This is part of a series of posts about upgrading an instrument at Las Campanas Observatory. If you want to start at the beginning, it's here.
Last night was our third night on sky, and it really started to feel like observing with the "old" PFS. The last two weeks, I/we have been super focused installing new components and getting them to work, and then getting the instrument as a whole working the way we want and expect it to. That has been tiring but also extremely satisfying in its own right -- for instance, when we finally figured out how to do the optical alignment with the HASO, or when we (Jeff really) got the slit mechanism working. But it wasn't until last night that it seemed to all come together, and come back to the scientific goal of the whole project, finding and characterizing planets orbiting other stars. The data we are taking on this run may or may not actually be used to do this planet-finding work directly, but it most certainly will help us figure out how to take and reduce data in the near future to do just that. I think it's rare for astronomers to be so fully connected to a project as I feel I am with this one, and I'm not even dealing closely with the software side of things, which is a *huge* part! I feel very, very lucky to have this opportunity to work with this team of folks on this instrument.
We still like to take paper logs. Call us old-fashioned. |
The weather last night was pretty good, but the seeing deteriorated during the middle of the night to >1''! Yick. It settled down towards the end of the night, but we were almost through by then.
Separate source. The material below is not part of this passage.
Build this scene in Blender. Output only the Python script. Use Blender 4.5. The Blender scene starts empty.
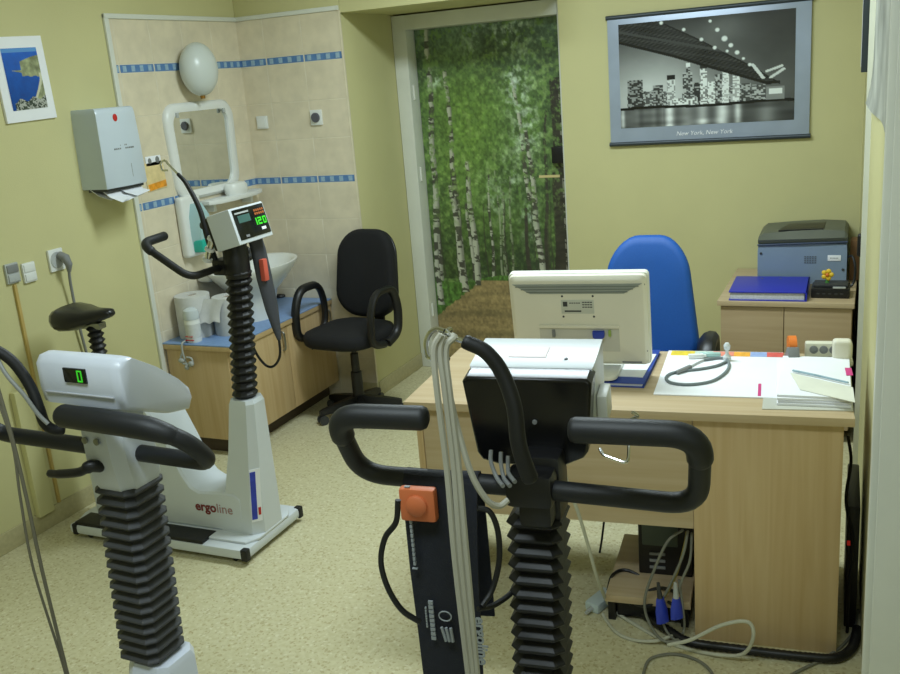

Clay seeing is in red, Baade (the other Magellan telescope) in blue. See that big spike around 5:00 UT? |
We also got a few errors from the GUI last night, after trying to do loops of exposures, so I'll have to ask Christoph about that. He added a nice feature in the GUI where we can reconnect to the CCD controller, rather than having to go manually reboot it, but it still takes a minute or two, which we'd like to avoid wasting on non-engineering nights. Tonight the plan is to observe the same stars we've been observing every night (ha, does anyone remember Pinky and the Brain?), and transfer the data to Paul Butler at Carnegie DTM in Washington, DC for more in-depth analysis. We sent him the first two nights of data already, although I don't know that he knows it...I shall email him now!